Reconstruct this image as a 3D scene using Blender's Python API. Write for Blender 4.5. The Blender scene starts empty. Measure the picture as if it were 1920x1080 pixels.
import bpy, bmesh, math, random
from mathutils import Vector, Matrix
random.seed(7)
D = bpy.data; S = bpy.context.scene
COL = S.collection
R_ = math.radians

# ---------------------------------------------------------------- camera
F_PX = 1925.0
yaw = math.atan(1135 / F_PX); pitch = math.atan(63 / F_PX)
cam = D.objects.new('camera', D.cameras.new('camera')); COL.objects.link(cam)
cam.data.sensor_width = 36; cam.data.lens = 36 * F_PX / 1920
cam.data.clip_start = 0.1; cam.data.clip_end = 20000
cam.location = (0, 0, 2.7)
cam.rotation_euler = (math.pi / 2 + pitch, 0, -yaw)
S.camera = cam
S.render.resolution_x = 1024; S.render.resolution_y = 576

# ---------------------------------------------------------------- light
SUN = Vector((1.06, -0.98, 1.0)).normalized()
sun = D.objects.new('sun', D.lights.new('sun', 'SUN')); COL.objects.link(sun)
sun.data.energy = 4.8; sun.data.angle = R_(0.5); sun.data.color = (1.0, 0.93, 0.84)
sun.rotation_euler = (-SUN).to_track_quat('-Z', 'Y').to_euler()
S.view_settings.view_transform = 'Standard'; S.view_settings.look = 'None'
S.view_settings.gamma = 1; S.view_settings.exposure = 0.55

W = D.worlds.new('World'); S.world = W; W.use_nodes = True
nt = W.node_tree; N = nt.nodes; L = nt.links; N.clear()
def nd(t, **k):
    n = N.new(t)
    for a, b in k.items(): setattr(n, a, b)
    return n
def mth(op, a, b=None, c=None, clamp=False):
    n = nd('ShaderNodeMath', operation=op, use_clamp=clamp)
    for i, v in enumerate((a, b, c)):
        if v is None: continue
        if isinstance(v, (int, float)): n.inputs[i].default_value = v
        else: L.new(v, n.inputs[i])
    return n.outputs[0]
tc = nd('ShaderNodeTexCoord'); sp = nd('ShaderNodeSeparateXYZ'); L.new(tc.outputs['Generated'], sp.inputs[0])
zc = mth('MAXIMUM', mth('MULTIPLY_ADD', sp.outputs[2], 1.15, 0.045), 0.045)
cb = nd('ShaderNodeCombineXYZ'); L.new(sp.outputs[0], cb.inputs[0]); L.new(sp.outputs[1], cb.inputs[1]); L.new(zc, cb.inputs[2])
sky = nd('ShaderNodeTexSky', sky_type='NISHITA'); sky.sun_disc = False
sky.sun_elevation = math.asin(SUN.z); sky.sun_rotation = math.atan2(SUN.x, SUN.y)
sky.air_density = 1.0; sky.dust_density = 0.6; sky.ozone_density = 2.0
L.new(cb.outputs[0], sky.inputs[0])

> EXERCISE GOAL
All of the lines above must be returned exactly.

> FINISHED EXERCISE
Reconstruct this image as a 3D scene using Blender's Python API. Write for Blender 4.5. The Blender scene starts empty. Measure the picture as if it were 1920x1080 pixels.
import bpy, bmesh, math, random
from mathutils import Vector, Matrix
random.seed(7)
D = bpy.data; S = bpy.context.scene
COL = S.collection
R_ = math.radians

# ---------------------------------------------------------------- camera
F_PX = 1925.0
yaw = math.atan(1135 / F_PX); pitch = math.atan(63 / F_PX)
cam = D.objects.new('camera', D.cameras.new('camera')); COL.objects.link(cam)
cam.data.sensor_width = 36; cam.data.lens = 36 * F_PX / 1920
cam.data.clip_start = 0.1; cam.data.clip_end = 20000
cam.location = (0, 0, 2.7)
cam.rotation_euler = (math.pi / 2 + pitch, 0, -yaw)
S.camera = cam
S.render.resolution_x = 1024; S.render.resolution_y = 576

# ---------------------------------------------------------------- light
SUN = Vector((1.06, -0.98, 1.0)).normalized()
sun = D.objects.new('sun', D.lights.new('sun', 'SUN')); COL.objects.link(sun)
sun.data.energy = 4.8; sun.data.angle = R_(0.5); sun.data.color = (1.0, 0.93, 0.84)
sun.rotation_euler = (-SUN).to_track_quat('-Z', 'Y').to_euler()
S.view_settings.view_transform = 'Standard'; S.view_settings.look = 'None'
S.view_settings.gamma = 1; S.view_settings.exposure = 0.55

W = D.worlds.new('World'); S.world = W; W.use_nodes = True
nt = W.node_tree; N = nt.nodes; L = nt.links; N.clear()
def nd(t, **k):
    n = N.new(t)
    for a, b in k.items(): setattr(n, a, b)
    return n
def mth(op, a, b=None, c=None, clamp=False):
    n = nd('ShaderNodeMath', operation=op, use_clamp=clamp)
    for i, v in enumerate((a, b, c)):
        if v is None: continue
        if isinstance(v, (int, float)): n.inputs[i].default_value = v
        else: L.new(v, n.inputs[i])
    return n.outputs[0]
tc = nd('ShaderNodeTexCoord'); sp = nd('ShaderNodeSeparateXYZ'); L.new(tc.outputs['Generated'], sp.inputs[0])
zc = mth('MAXIMUM', mth('MULTIPLY_ADD', sp.outputs[2], 1.15, 0.045), 0.045)
cb = nd('ShaderNodeCombineXYZ'); L.new(sp.outputs[0], cb.inputs[0]); L.new(sp.outputs[1], cb.inputs[1]); L.new(zc, cb.inputs[2])
sky = nd('ShaderNodeTexSky', sky_type='NISHITA'); sky.sun_disc = False
sky.sun_elevation = math.asin(SUN.z); sky.sun_rotation = math.atan2(SUN.x, SUN.y)
sky.air_density = 1.0; sky.dust_density = 0.6; sky.ozone_density = 2.0
L.new(cb.outputs[0], sky.inputs[0])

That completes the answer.